### Stated exercise
Starting at the top of the listing, extract every line up to and including the one with "(1.12, .28, .70)).build('apron', M['blackp'], e)". Pictures stay out of the copy.

### Dataset extract

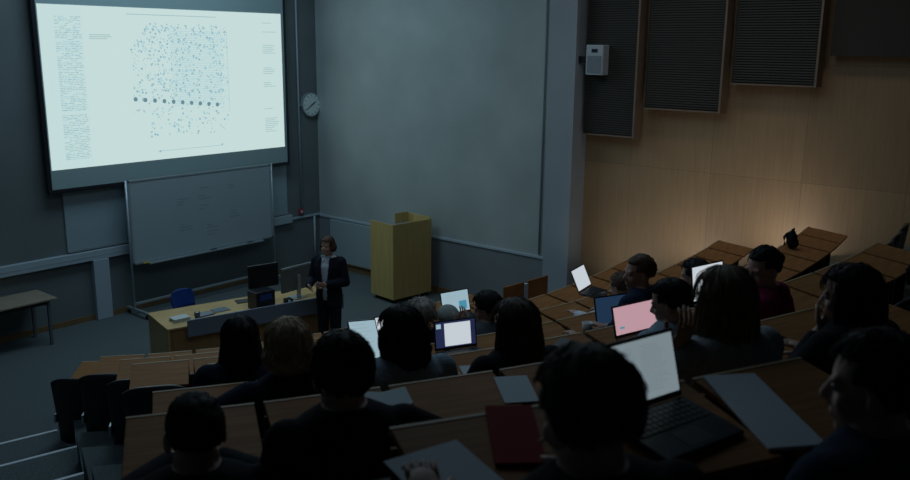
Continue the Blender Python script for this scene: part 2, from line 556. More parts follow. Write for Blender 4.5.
# low table, front left
e = empty('side_table', (4.6, 12.86, 0), 0, 'low table with dull wooden top against the front wall', 'table')
MB().box((-1.3, -.33, .70), (1.22, .33, .73), bev=.006).build('tabletop', mat('dull_tabletop', (.33, .27, .20), .5, noise_s=4, noise_a=.1), e)
for x in (-1.2, 1.1):
    for y in (-.27, .27): MB().box((x-.02, y-.02, 0), (x+.02, y+.02, .70)).build('leg', mat('leg_grey', (.12, .14, .16), .5), e)
MB().box((-1.2, -.28, .64), (1.12, .28, .70)).build('apron', M['blackp'], e)

# wall radiator-like white panel
e = empty('wall_panel_board', (XR-.02, 11.55, .6), 0, 'long low white panel leaning along the right wall behind the cabinet', 'panel')
MB().box((-.05, -1.36, -.44), (-.01, 1.34, .42), bev=.01).build('panel', mat('pale_panel', (.36, .43, .46), .5), e)
MB().box((-.055, -1.37, -.455), (-.005, 1.35, -.44)).build('bottom_edge', M['skirt'], e)

# ------------------------------------------------------------------ oak cabinet lectern on wheels
c0 = Vector((10.28, 9.83, 0)); c1 = Vector((10.83, 10.79, 0)); 
ux = Vector((1.27, .25, 0)).normalized()
uy = Vector((-.197, .98, 0)).normalized()
e = empty('oak_lectern', (11.10, 10.38, 0), R(-7), 'tall oak lectern cabinet with raised back panel on black wheels', 'lectern')
w, d, h = .45, .32, 1.44
MB().box((-w, -d, .08), (w, -d+.02, h), bev=.003).build('side_panel', M['oak'], e)
MB().box((-w, -d+.02, .08), (-w+.02, d, h), bev=.003).build('side_panel', M['oak'], e)
MB().box((w-.02, -d+.02, .08), (w, d, h+.03), bev=.003).build('back_panel', M['oak'], e)
MB().box((w*.25, d-.02, .08), (w-.02, d, h+.05), bev=.003).build('back_panel', M['oak'], e)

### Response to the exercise
Continue the Blender Python script for this scene: part 2, from line 556. More parts follow. Write for Blender 4.5.
# low table, front left
e = empty('side_table', (4.6, 12.86, 0), 0, 'low table with dull wooden top against the front wall', 'table')
MB().box((-1.3, -.33, .70), (1.22, .33, .73), bev=.006).build('tabletop', mat('dull_tabletop', (.33, .27, .20), .5, noise_s=4, noise_a=.1), e)
for x in (-1.2, 1.1):
    for y in (-.27, .27): MB().box((x-.02, y-.02, 0), (x+.02, y+.02, .70)).build('leg', mat('leg_grey', (.12, .14, .16), .5), e)
MB().box((-1.2, -.28, .64), (1.12, .28, .70)).build('apron', M['blackp'], e)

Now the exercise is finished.